▸ **Instructions to follow**
All of the data must be printed exactly; please include every line.

▸ **Source material**
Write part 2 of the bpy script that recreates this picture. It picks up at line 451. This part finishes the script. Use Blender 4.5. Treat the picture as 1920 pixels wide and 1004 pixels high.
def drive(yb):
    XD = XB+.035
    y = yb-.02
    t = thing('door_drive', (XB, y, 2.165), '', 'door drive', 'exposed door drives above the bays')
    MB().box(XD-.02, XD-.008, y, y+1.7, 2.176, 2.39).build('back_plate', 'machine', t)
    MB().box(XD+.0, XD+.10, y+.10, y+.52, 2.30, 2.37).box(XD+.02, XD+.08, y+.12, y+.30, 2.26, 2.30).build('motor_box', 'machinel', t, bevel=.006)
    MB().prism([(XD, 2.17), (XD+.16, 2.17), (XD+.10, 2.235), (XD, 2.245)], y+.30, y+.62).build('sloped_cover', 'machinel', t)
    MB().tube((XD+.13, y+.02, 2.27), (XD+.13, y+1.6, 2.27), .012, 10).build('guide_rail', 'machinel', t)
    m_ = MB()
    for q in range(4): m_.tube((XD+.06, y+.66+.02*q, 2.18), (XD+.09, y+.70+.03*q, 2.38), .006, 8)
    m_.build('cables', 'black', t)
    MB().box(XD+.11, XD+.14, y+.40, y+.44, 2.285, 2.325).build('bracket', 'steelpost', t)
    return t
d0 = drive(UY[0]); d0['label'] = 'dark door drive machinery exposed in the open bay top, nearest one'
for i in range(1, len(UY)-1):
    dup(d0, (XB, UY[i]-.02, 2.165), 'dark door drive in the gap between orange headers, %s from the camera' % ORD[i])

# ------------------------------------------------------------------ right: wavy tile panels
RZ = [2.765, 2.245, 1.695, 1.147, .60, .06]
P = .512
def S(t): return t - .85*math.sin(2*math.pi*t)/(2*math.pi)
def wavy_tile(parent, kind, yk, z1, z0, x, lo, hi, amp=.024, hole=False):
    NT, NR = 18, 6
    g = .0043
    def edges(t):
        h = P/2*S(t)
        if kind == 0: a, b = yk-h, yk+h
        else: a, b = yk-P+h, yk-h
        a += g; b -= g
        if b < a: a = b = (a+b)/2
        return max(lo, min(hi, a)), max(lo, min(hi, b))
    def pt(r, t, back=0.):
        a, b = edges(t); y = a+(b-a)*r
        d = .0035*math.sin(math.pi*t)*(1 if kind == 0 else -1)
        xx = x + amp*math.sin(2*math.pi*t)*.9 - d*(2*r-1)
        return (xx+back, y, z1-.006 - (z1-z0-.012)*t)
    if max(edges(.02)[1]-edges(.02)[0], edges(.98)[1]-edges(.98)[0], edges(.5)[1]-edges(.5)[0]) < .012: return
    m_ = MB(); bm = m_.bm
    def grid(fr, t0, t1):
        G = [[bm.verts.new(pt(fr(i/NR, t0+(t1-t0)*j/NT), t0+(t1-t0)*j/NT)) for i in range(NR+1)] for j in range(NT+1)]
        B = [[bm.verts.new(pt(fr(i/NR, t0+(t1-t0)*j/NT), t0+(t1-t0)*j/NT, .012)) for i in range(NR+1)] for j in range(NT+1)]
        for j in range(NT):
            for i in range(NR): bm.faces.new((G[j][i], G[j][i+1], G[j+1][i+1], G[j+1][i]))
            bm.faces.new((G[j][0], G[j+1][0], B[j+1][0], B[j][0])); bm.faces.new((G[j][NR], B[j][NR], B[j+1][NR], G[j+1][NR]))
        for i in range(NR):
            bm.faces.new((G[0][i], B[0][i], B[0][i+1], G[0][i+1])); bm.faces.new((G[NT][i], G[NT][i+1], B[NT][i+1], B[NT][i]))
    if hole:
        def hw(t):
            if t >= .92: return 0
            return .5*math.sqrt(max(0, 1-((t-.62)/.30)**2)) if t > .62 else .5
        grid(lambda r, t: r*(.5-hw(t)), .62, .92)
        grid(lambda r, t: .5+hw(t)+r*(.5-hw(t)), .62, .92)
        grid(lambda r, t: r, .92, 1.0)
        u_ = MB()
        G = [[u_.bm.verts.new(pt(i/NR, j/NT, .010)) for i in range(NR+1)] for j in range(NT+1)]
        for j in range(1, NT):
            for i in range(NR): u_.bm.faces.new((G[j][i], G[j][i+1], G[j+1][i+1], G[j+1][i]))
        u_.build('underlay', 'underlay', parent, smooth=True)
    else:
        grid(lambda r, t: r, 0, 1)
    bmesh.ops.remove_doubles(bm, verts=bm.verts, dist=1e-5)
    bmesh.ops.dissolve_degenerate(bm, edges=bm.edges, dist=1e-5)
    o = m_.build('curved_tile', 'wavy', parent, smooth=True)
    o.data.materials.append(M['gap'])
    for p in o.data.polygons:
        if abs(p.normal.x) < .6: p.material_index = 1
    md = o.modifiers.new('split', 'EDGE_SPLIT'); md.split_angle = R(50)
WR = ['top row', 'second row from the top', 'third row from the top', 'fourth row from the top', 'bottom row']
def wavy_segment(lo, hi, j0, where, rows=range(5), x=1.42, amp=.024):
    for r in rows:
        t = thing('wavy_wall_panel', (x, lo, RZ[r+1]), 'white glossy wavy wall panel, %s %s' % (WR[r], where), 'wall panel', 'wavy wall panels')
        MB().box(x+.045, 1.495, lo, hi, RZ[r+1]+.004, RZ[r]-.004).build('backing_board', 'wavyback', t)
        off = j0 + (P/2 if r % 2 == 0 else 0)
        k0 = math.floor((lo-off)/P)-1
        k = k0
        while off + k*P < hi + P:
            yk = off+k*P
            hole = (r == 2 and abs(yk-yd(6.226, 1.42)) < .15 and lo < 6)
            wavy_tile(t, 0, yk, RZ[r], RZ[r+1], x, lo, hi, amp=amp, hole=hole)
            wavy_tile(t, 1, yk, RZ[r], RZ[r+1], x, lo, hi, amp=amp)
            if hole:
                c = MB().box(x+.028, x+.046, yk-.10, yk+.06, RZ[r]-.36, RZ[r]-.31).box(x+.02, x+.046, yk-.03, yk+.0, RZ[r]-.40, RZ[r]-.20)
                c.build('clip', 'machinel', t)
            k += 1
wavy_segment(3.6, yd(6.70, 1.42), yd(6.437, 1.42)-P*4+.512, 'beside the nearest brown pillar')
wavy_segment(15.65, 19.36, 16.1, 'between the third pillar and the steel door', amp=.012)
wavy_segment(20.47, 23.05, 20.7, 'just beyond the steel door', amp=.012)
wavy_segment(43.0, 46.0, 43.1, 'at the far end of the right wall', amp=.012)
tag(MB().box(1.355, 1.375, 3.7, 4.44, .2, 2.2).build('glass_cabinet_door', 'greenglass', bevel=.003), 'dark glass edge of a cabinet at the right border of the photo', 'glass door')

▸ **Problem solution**
Write part 2 of the bpy script that recreates this picture. It picks up at line 451. This part finishes the script. Use Blender 4.5. Treat the picture as 1920 pixels wide and 1004 pixels high.
def drive(yb):
    XD = XB+.035
    y = yb-.02
    t = thing('door_drive', (XB, y, 2.165), '', 'door drive', 'exposed door drives above the bays')
    MB().box(XD-.02, XD-.008, y, y+1.7, 2.176, 2.39).build('back_plate', 'machine', t)
    MB().box(XD+.0, XD+.10, y+.10, y+.52, 2.30, 2.37).box(XD+.02, XD+.08, y+.12, y+.30, 2.26, 2.30).build('motor_box', 'machinel', t, bevel=.006)
    MB().prism([(XD, 2.17), (XD+.16, 2.17), (XD+.10, 2.235), (XD, 2.245)], y+.30, y+.62).build('sloped_cover', 'machinel', t)
    MB().tube((XD+.13, y+.02, 2.27), (XD+.13, y+1.6, 2.27), .012, 10).build('guide_rail', 'machinel', t)
    m_ = MB()
    for q in range(4): m_.tube((XD+.06, y+.66+.02*q, 2.18), (XD+.09, y+.70+.03*q, 2.38), .006, 8)
    m_.build('cables', 'black', t)
    MB().box(XD+.11, XD+.14, y+.40, y+.44, 2.285, 2.325).build('bracket', 'steelpost', t)
    return t
d0 = drive(UY[0]); d0['label'] = 'dark door drive machinery exposed in the open bay top, nearest one'
for i in range(1, len(UY)-1):
    dup(d0, (XB, UY[i]-.02, 2.165), 'dark door drive in the gap between orange headers, %s from the camera' % ORD[i])

# ------------------------------------------------------------------ right: wavy tile panels
RZ = [2.765, 2.245, 1.695, 1.147, .60, .06]
P = .512
def S(t): return t - .85*math.sin(2*math.pi*t)/(2*math.pi)
def wavy_tile(parent, kind, yk, z1, z0, x, lo, hi, amp=.024, hole=False):
    NT, NR = 18, 6
    g = .0043
    def edges(t):
        h = P/2*S(t)
        if kind == 0: a, b = yk-h, yk+h
        else: a, b = yk-P+h, yk-h
        a += g; b -= g
        if b < a: a = b = (a+b)/2
        return max(lo, min(hi, a)), max(lo, min(hi, b))
    def pt(r, t, back=0.):
        a, b = edges(t); y = a+(b-a)*r
        d = .0035*math.sin(math.pi*t)*(1 if kind == 0 else -1)
        xx = x + amp*math.sin(2*math.pi*t)*.9 - d*(2*r-1)
        return (xx+back, y, z1-.006 - (z1-z0-.012)*t)
    if max(edges(.02)[1]-edges(.02)[0], edges(.98)[1]-edges(.98)[0], edges(.5)[1]-edges(.5)[0]) < .012: return
    m_ = MB(); bm = m_.bm
    def grid(fr, t0, t1):
        G = [[bm.verts.new(pt(fr(i/NR, t0+(t1-t0)*j/NT), t0+(t1-t0)*j/NT)) for i in range(NR+1)] for j in range(NT+1)]
        B = [[bm.verts.new(pt(fr(i/NR, t0+(t1-t0)*j/NT), t0+(t1-t0)*j/NT, .012)) for i in range(NR+1)] for j in range(NT+1)]
        for j in range(NT):
            for i in range(NR): bm.faces.new((G[j][i], G[j][i+1], G[j+1][i+1], G[j+1][i]))
            bm.faces.new((G[j][0], G[j+1][0], B[j+1][0], B[j][0])); bm.faces.new((G[j][NR], B[j][NR], B[j+1][NR], G[j+1][NR]))
        for i in range(NR):
            bm.faces.new((G[0][i], B[0][i], B[0][i+1], G[0][i+1])); bm.faces.new((G[NT][i], G[NT][i+1], B[NT][i+1], B[NT][i]))
    if hole:
        def hw(t):
            if t >= .92: return 0
            return .5*math.sqrt(max(0, 1-((t-.62)/.30)**2)) if t > .62 else .5
        grid(lambda r, t: r*(.5-hw(t)), .62, .92)
        grid(lambda r, t: .5+hw(t)+r*(.5-hw(t)), .62, .92)
        grid(lambda r, t: r, .92, 1.0)
        u_ = MB()
        G = [[u_.bm.verts.new(pt(i/NR, j/NT, .010)) for i in range(NR+1)] for j in range(NT+1)]
        for j in range(1, NT):
            for i in range(NR): u_.bm.faces.new((G[j][i], G[j][i+1], G[j+1][i+1], G[j+1][i]))
        u_.build('underlay', 'underlay', parent, smooth=True)
    else:
        grid(lambda r, t: r, 0, 1)
    bmesh.ops.remove_doubles(bm, verts=bm.verts, dist=1e-5)
    bmesh.ops.dissolve_degenerate(bm, edges=bm.edges, dist=1e-5)
    o = m_.build('curved_tile', 'wavy', parent, smooth=True)
    o.data.materials.append(M['gap'])
    for p in o.data.polygons:
        if abs(p.normal.x) < .6: p.material_index = 1
    md = o.modifiers.new('split', 'EDGE_SPLIT'); md.split_angle = R(50)
WR = ['top row', 'second row from the top', 'third row from the top', 'fourth row from the top', 'bottom row']
def wavy_segment(lo, hi, j0, where, rows=range(5), x=1.42, amp=.024):
    for r in rows:
        t = thing('wavy_wall_panel', (x, lo, RZ[r+1]), 'white glossy wavy wall panel, %s %s' % (WR[r], where), 'wall panel', 'wavy wall panels')
        MB().box(x+.045, 1.495, lo, hi, RZ[r+1]+.004, RZ[r]-.004).build('backing_board', 'wavyback', t)
        off = j0 + (P/2 if r % 2 == 0 else 0)
        k0 = math.floor((lo-off)/P)-1
        k = k0
        while off + k*P < hi + P:
            yk = off+k*P
            hole = (r == 2 and abs(yk-yd(6.226, 1.42)) < .15 and lo < 6)
            wavy_tile(t, 0, yk, RZ[r], RZ[r+1], x, lo, hi, amp=amp, hole=hole)
            wavy_tile(t, 1, yk, RZ[r], RZ[r+1], x, lo, hi, amp=amp)
            if hole:
                c = MB().box(x+.028, x+.046, yk-.10, yk+.06, RZ[r]-.36, RZ[r]-.31).box(x+.02, x+.046, yk-.03, yk+.0, RZ[r]-.40, RZ[r]-.20)
                c.build('clip', 'machinel', t)
            k += 1
wavy_segment(3.6, yd(6.70, 1.42), yd(6.437, 1.42)-P*4+.512, 'beside the nearest brown pillar')
wavy_segment(15.65, 19.36, 16.1, 'between the third pillar and the steel door', amp=.012)
wavy_segment(20.47, 23.05, 20.7, 'just beyond the steel door', amp=.012)
wavy_segment(43.0, 46.0, 43.1, 'at the far end of the right wall', amp=.012)
tag(MB().box(1.355, 1.375, 3.7, 4.44, .2, 2.2).build('glass_cabinet_door', 'greenglass', bevel=.003), 'dark glass edge of a cabinet at the right border of the photo', 'glass door')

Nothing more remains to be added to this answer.